2023.08.29 カンコーホームルーム 【Vol.211】男子生徒のスカート着用状況
近年、多様性やLGBTQ※の観点から、性別に関係なく着ることができるジェンダーレス制服として、今までスカートのみだった女子生徒の制服に「スラックス」を導入する学校が増えています。では、男子生徒の制服に「スカート」着用を許可している学校はどれくらいあるのでしょうか?今回は、全国の中学・高校の教員を対象に、女子生徒のスラックス制服の採用状況、男子生徒のスカート制服の着用許可の状況と着用の有無について調査しました。
※「LGBTQ」とは、レズビアン(L)、ゲイ(G)、バイセクシュアル(B)、トランスジェンダー(T)、クエスチョニング(Q)の性的少数派の中で代表的な5つの頭文字を取った総称です。
調査概要
- 調査対象:全国の中学・高校の教員 1,400人
- 調査方法:インターネットリサーチ
- 実施時期:2023年6月
1.女子生徒のスラックス制服の採用状況
中学・高校において、女子生徒用のスラックス制服の採用状況は、「採用している」(70.9%)、「採用していない」(27.6%)という結果で、現在、約7割の学校が女子生徒用にスラックス制服を採用していると回答しています。
2.男子生徒のスカート制服の着用許可の状況
男子生徒のスカート制服の着用の許可については、「許可している」(27.1%)、「許可していない」(71.2%)という結果で、男子生徒に対して、スカート制服の着用を許可している中学・高校は3割に満たない状況です。
3.男子生徒のスカート制服の着用有無
男子生徒のスカート制服の着用を許可している中学・高校で、スカート制服を着用している男子生徒の有無は、「いる」(11.8%)、「いない」(88.2%)という結果で、学校が許可をしていても男子生徒のスカート制服の着用率は1割程度でした。

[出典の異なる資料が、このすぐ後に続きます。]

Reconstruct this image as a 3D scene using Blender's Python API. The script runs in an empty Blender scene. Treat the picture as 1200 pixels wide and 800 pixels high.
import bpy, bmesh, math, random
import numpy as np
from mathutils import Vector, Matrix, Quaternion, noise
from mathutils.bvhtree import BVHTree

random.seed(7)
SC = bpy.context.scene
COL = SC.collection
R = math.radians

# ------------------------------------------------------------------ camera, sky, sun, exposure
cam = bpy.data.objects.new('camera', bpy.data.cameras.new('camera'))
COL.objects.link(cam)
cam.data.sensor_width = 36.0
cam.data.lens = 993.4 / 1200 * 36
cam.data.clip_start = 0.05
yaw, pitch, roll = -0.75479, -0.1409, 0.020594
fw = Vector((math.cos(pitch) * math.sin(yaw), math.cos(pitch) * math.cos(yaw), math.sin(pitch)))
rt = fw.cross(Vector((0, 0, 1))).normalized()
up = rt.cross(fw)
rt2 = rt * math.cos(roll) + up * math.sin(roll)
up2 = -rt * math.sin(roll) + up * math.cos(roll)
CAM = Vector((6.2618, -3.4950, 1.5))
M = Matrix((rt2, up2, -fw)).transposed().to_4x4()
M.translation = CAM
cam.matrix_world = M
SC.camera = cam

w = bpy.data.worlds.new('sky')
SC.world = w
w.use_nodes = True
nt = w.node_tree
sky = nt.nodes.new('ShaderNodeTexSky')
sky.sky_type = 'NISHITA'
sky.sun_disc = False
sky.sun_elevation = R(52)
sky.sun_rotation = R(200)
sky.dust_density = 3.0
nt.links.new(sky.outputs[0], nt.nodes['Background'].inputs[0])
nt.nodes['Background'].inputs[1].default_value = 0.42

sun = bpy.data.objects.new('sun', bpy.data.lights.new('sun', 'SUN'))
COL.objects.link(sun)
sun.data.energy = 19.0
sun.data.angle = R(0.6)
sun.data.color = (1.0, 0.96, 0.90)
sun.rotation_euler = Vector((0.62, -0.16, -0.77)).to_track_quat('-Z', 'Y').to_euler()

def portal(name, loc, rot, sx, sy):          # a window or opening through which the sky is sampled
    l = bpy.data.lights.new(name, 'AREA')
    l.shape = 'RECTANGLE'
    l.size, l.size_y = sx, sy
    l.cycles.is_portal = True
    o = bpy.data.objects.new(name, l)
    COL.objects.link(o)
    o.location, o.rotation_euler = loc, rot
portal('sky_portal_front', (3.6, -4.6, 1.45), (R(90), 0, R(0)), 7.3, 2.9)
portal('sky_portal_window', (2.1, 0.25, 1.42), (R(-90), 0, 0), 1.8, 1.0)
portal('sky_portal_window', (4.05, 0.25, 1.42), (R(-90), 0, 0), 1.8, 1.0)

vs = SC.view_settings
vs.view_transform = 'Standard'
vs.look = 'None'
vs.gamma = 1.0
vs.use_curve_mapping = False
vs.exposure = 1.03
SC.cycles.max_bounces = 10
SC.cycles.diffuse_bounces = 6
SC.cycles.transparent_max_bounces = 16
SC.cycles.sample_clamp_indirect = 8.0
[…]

文部科学省からの「性同一性障害に係る児童生徒に対するきめ細やかな対応の実施等について」の通知以降、学校では生徒が自認する性別の制服着用を認める動きや、ジェンダーレス制服の採用が急速に広がっています。そのような時代を背景に、女子生徒用に「スラックス」を採用するだけでなく、男子生徒用に「スカート」の着用を許可する学校も出てきています。
今回、全国の中学・高校の教員1,400人を対象に自身の勤務する学校において、女子生徒のスラックス制服の採用状況を調べたところ、「採用している」(70.9%)という結果で、約7割の学校で女子生徒にスラックス制服を採用していると回答していました。一方、男子生徒のスカート制服の着用許可については、「許可している」(27.1%)という結果で、男子生徒のスカート制服の着用を許可しているという中学・高校は3割に満たない状況でした。スカート制服の着用を許可している学校での男子生徒のスカート制服の着用状況は、スカート制服を着用している男子生徒が「いる」(11.8%)、「いない」(88.2%)という結果で、学校が許可をしていても男子生徒のスカート制服の着用は1割程度に留まりました。女子生徒は「スカート」と「スラックス」の両方を選択できる環境になりつつありますが、男子生徒が「スラックス」と「スカート」の両方を選択できるという環境であっても着用している生徒は少ないようです。
ファッション業界では、「ジェンダーレス」という性別に関係なく着ることのできるファッションが台頭し、男子でもファッションとしてスカートやキュロットスカートのスタイルが登場しています。しかし、学校においては男子生徒がスカート制服を穿くことは容易ではないようです。生徒が自分らしく学校生活を送ることのできる環境づくりが求められています。